:: SUPPLIED DATA ::
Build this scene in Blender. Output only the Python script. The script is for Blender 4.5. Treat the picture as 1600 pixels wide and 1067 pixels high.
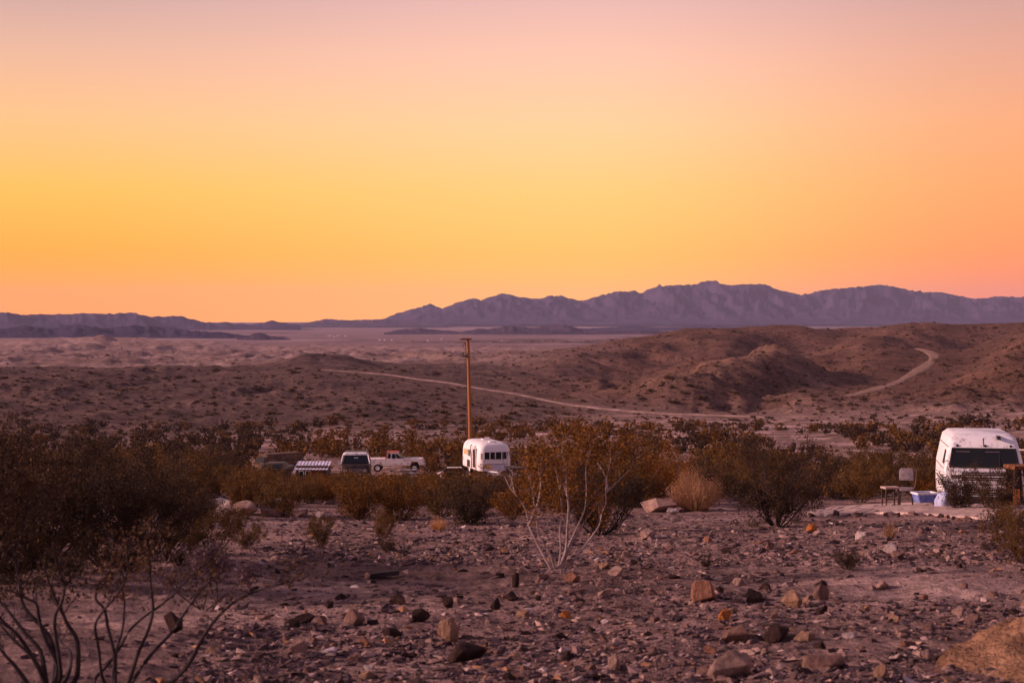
import bpy, bmesh, math, random
import numpy as np
from mathutils import Vector, Matrix
R = math.radians
rnd = random.Random(7)
nr = np.random.default_rng(7)
sc = bpy.context.scene
for o in list(bpy.data.objects): bpy.data.objects.remove(o)
C = sc.collection
F = 2400.0; HZ = 500.0            # focal length in photo pixels, horizon row

# ---------------------------------------------------------------- camera, sky, sun, exposure
cd = bpy.data.cameras.new('camera'); cam = bpy.data.objects.new('camera', cd); C.objects.link(cam)
cd.sensor_width = 36; cd.lens = F/1600*36; cd.clip_start = 0.2; cd.clip_end = 60000
cam.location = (0, 0, 0); cam.rotation_euler = (R(90)-math.atan(33.5/F), 0, 0)
cd.dof.use_dof = True; cd.dof.focus_distance = 70; cd.dof.aperture_fstop = 4.5
sc.camera = cam
sc.view_settings.view_transform = 'Standard'; sc.view_settings.look = 'None'
sc.view_settings.exposure = 0.35; sc.view_settings.gamma = 1; sc.view_settings.use_curve_mapping = False
sc.cycles.use_denoising = True
sc.cycles.max_bounces = 5; sc.cycles.diffuse_bounces = 3; sc.cycles.glossy_bounces = 2
sc.cycles.volume_bounces = 1; sc.cycles.transparent_max_bounces = 6

def lin(r, g, b, k=1.0):
    f = lambda c: (c/255/12.92 if c <= 10 else ((c/255+0.055)/1.055)**2.4)
    return (f(r)*k, f(g)*k, f(b)*k, 1)

SUN_DIR = Vector((-1.0, -0.06, 0.33)).normalized()
W = bpy.data.worlds.new('World'); sc.world = W; W.use_nodes = True
nt = W.node_tree; nt.nodes.clear(); N = nt.nodes.new; L = nt.links.new
tc = N('ShaderNodeTexCoord'); sep = N('ShaderNodeSeparateXYZ'); L(tc.outputs['Generated'], sep.inputs[0])
def ramp(stops, fac):
    n = N('ShaderNodeValToRGB'); cr = n.color_ramp
    while len(cr.elements) < len(stops): cr.elements.new(0.5)
    for e, (p, c) in zip(cr.elements, stops): e.position = p; e.color = c
    L(fac, n.inputs[0]); return n.outputs[0]
def maprange(src, a, b, smooth=True):
    n = N('ShaderNodeMapRange'); n.interpolation_type = 'SMOOTHSTEP' if smooth else 'LINEAR'
    n.inputs['From Min'].default_value = a; n.inputs['From Max'].default_value = b
    L(src, n.inputs['Value']); return n.outputs[0]
z = sep.outputs['Z']
up = [(0.32, lin(174, 136, 150)), (0.55, lin(130, 106, 130)), (1.0, lin(94, 80, 110))]
left = ramp([(0.0, lin(255, 142, 0, 1.45)), (0.042, lin(255, 158, 0, 1.12)), (0.083, lin(255, 182, 66)), (0.124, lin(248, 182, 120)), (0.164, lin(228, 170, 142)), (0.204, lin(196, 152, 150))]+up, z)
mid = ramp([(0.0, lin(255, 166, 64, 1.45)), (0.042, lin(255, 182, 76, 1.1)), (0.083, lin(255, 196, 108)), (0.124, lin(255, 198, 142)), (0.164, lin(249, 188, 160)), (0.204, lin(226, 172, 166))]+up, z)
right = ramp([(0.0, lin(226, 116, 84, 1.3)), (0.042, lin(248, 136, 72, 1.08)), (0.083, lin(250, 152, 88)), (0.124, lin(240, 156, 108)), (0.164, lin(222, 152, 128)), (0.204, lin(196, 144, 140))]+up, z)
back = ramp([(0.0, lin(160, 128, 150)), (0.06, lin(206, 152, 162)), (0.14, lin(216, 162, 170)), (0.25, lin(188, 148, 162)), (0.5, lin(142, 118, 144)), (1.0, lin(104, 90, 122))], z)
def mix(f, a, b):
    n = N('ShaderNodeMix'); n.data_type = 'RGBA'; L(f, n.inputs[0]); L(a, n.inputs[6]); L(b, n.inputs[7]); return n.outputs[2]
x = sep.outputs['X']
c1 = mix(maprange(x, -0.34, 0.06), left, mid)
c2 = mix(maprange(x, 0.04, 0.34), c1, right)
c3 = mix(maprange(sep.outputs['Y'], 0.35, -0.55), c2, back)
bg = N('ShaderNodeBackground'); L(c3, bg.inputs[0]); bg.inputs[1].default_value = 0.85
sky = N('ShaderNodeTexSky'); sky.sky_type = 'NISHITA'; sky.sun_disc = False
sky.sun_elevation = R(2.0); sky.sun_rotation = math.atan2(SUN_DIR.x, SUN_DIR.y)
bg2 = N('ShaderNodeBackground'); L(sky.outputs[0], bg2.inputs[0]); bg2.inputs[1].default_value = 0.05
add = N('ShaderNodeAddShader'); L(bg.outputs[0], add.inputs[0]); L(bg2.outputs[0], add.inputs[1])
out = N('ShaderNodeOutputWorld'); L(add.outputs[0], out.inputs[0])

sd = bpy.data.lights.new('sun', 'SUN'); so = bpy.data.objects.new('sun', sd); C.objects.link(so)
sd.energy = 4.4; sd.angle = R(4); sd.color = (1.0, 0.64, 0.55)
so.rotation_euler = SUN_DIR.to_track_quat('Z', 'Y').to_euler()

# ---------------------------------------------------------------- helpers
def tag(o, label=None, cat=None, group=None, kind=None):
    if label: o['label'] = label
    if cat: o['category'] = cat
    if group: o['group'] = group
    if kind: o['kind'] = kind
    return o
def link(o, parent=None):
    C.objects.link(o)
    if parent: o.parent = parent
    return o
def empty(name, loc, rz=0, **k):
    o = bpy.data.objects.new(name, None); o.location = loc; o.rotation_euler = (0, 0, rz); C.objects.link(o)
    return tag(o, **k)
def np_mesh(name, V, Fa, m, smooth=False, colors=None):
    V = np.asarray(V, np.float32); Fa = np.asarray(Fa, np.int32); k = Fa.shape[1]
    me = bpy.data.meshes.new(name); me.vertices.add(len(V)); me.vertices.foreach_set('co', V.ravel())
    me.loops.add(Fa.size); me.loops.foreach_set('vertex_index', Fa.ravel())
    me.polygons.add(len(Fa)); me.polygons.foreach_set('loop_start', np.arange(0, Fa.size, k, dtype=np.int32))
    me.polygons.foreach_set('use_smooth', np.full(len(Fa), smooth))
    if colors is not None:
        a = me.color_attributes.new('tint', 'FLOAT_COLOR', 'POINT'); a.data.foreach_set('color', np.asarray(colors, np.float32).ravel())
    me.update(); me.validate(); me.materials.append(m); return me
class MB:
    """collects shapes into one mesh"""
    def __init__(s): s.v = []; s.f = []
    def add(s, vs, fs):
        o = len(s.v); s.v += [tuple(v) for v in vs]; s.f += [tuple(i+o for i in f) for f in fs]; return s
    def box(s, c, d, rot=None):
        cx, cy, cz = c; hx, hy, hz = d[0]/2, d[1]/2, d[2]/2
        vs = [Vector((a*hx, b*hy, e*hz)) for a in (-1, 1) for b in (-1, 1) for e in (-1, 1)]
        if rot is not None: vs = [rot @ v for v in vs]
        vs = [v+Vector(c) for v in vs]
        return s.add(vs, [(0, 1, 3, 2), (4, 6, 7, 5), (0, 4, 5, 1), (2, 3, 7, 6), (0, 2, 6, 4), (1, 5, 7, 3)])
    def tube(s, pts, r0, r1=None, n=6, cap=True):
        r1 = r0 if r1 is None else r1; pts = [Vector(p) for p in pts]; m = len(pts); vs = []; fs = []
        up_ = Vector((0.31, 0.17, 0.93))
        for i, p in enumerate(pts):
            t = (pts[min(i+1, m-1)]-pts[max(i-1, 0)]).normalized()
            if t.length == 0: t = Vector((0, 0, 1))
            a = t.cross(up_ if abs(t.dot(up_)) < .95 else Vector((1, 0, 0))).normalized(); b = t.cross(a)
            r = r0+(r1-r0)*i/max(1, m-1)
            for k in range(n):
                an = 2*math.pi*k/n; vs.append(p+(a*math.cos(an)+b*math.sin(an))*r)
        for i in range(m-1):
            for k in range(n):
                fs.append((i*n+k, i*n+(k+1) % n, (i+1)*n+(k+1) % n, (i+1)*n+k))
        if cap: fs.append(tuple(range(n-1, -1, -1))); fs.append(tuple((m-1)*n+k for k in range(n)))
        return s.add(vs, fs)
    def loft(s, levels, n=6):
        """stack of rounded rectangles: (z, x0, x1, y0, y1, r)"""
        rings = []
        for (zz, x0, x1, y0, y1, r) in levels:
            ring = []
            for (cx, cy, a0) in ((x1-r, y1-r, 0), (x0+r, y1-r, 90), (x0+r, y0+r, 180), (x1-r, y0+r, 270)):
                for k in range(n+1):
                    a = R(a0+90*k/n); ring.append((cx+r*math.cos(a), cy+r*math.sin(a), zz))
            rings.append(ring)
        m = len(rings[0]); vs = [v for r_ in rings for v in r_]; fs = []
        for i in range(len(rings)-1):
            for k in range(m): fs.append((i*m+k, i*m+(k+1) % m, (i+1)*m+(k+1) % m, (i+1)*m+k))
        fs.append(tuple(range(m-1, -1, -1))); fs.append(tuple((len(rings)-1)*m+k for k in range(m)))
        return s.add(vs, fs)
    def slab(s, q, t):
        """plate on four corners q, thickness t along the normal"""
        q = [Vector(p) for p in q]; nn = (q[1]-q[0]).cross(q[3]-q[0]).normalized()*t
        return s.add(q+[p+nn for p in q], [(3, 2, 1, 0), (4, 5, 6, 7), (0, 1, 5, 4), (1, 2, 6, 5), (2, 3, 7, 6), (3, 0, 4, 7)])
    def frame(s, q, w, t):
        """rim of width w round the four corners q"""
        q = [Vector(p) for p in q]; c = sum(q, Vector())/4
        inn = []
        for i, p in enumerate(q):
            a = (q[(i+1) % 4]-p).normalized(); b = (q[i-1]-p).normalized(); inn.append(p+(a+b)*w)
        for i in range(4):
            j = (i+1) % 4; s.slab([q[i], q[j], inn[j], inn[i]], t)
        return s
    def prism(s, poly, x0, x1):
        """side outline (y, z) extruded along x"""
        n = len(poly); vs = [(x0, a, b) for a, b in poly]+[(x1, a, b) for a, b in poly]
        fs = [tuple(range(n)), tuple(range(2*n-1, n-1, -1))]+[(i, i+n, (i+1) % n+n, (i+1) % n) for i in range(n)]
        return s.add(vs, fs)
    def cyl(s, c, r, w, axis='x', n=16):
        d = {'x': Vector((w/2, 0, 0)), 'y': Vector((0, w/2, 0)), 'z': Vector((0, 0, w/2))}[axis]
        return s.tube([Vector(c)-d, Vector(c)+d], r, r, n)
    def mesh(s, name, m, smooth=False):
        me = bpy.data.meshes.new(name); me.from_pydata(s.v, [], s.f); me.update()
        bm = bmesh.new(); bm.from_mesh(me); bmesh.ops.recalc_face_normals(bm, faces=bm.faces); bm.to_mesh(me); bm.free()
        me.materials.append(m)
        if smooth:
            for p in me.polygons: p.use_smooth = True
            me.set_sharp_from_angle(angle=R(38))
        return me
    def build(s, name, m, parent=None, smooth=False):
        return link(bpy.data.objects.new(name, s.mesh(name, m, smooth)), parent)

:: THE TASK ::
Write out again exactly the lines from the start of the data above through the line containing "return (f(r)*k, f(g)*k, f(b)*k, 1)", inclusive, excluding any pictures.

:: SOLUTION BELOW ::
Build this scene in Blender. Output only the Python script. The script is for Blender 4.5. Treat the picture as 1600 pixels wide and 1067 pixels high.
import bpy, bmesh, math, random
import numpy as np
from mathutils import Vector, Matrix
R = math.radians
rnd = random.Random(7)
nr = np.random.default_rng(7)
sc = bpy.context.scene
for o in list(bpy.data.objects): bpy.data.objects.remove(o)
C = sc.collection
F = 2400.0; HZ = 500.0            # focal length in photo pixels, horizon row

# ---------------------------------------------------------------- camera, sky, sun, exposure
cd = bpy.data.cameras.new('camera'); cam = bpy.data.objects.new('camera', cd); C.objects.link(cam)
cd.sensor_width = 36; cd.lens = F/1600*36; cd.clip_start = 0.2; cd.clip_end = 60000
cam.location = (0, 0, 0); cam.rotation_euler = (R(90)-math.atan(33.5/F), 0, 0)
cd.dof.use_dof = True; cd.dof.focus_distance = 70; cd.dof.aperture_fstop = 4.5
sc.camera = cam
sc.view_settings.view_transform = 'Standard'; sc.view_settings.look = 'None'
sc.view_settings.exposure = 0.35; sc.view_settings.gamma = 1; sc.view_settings.use_curve_mapping = False
sc.cycles.use_denoising = True
sc.cycles.max_bounces = 5; sc.cycles.diffuse_bounces = 3; sc.cycles.glossy_bounces = 2
sc.cycles.volume_bounces = 1; sc.cycles.transparent_max_bounces = 6

def lin(r, g, b, k=1.0):
    f = lambda c: (c/255/12.92 if c <= 10 else ((c/255+0.055)/1.055)**2.4)
    return (f(r)*k, f(g)*k, f(b)*k, 1)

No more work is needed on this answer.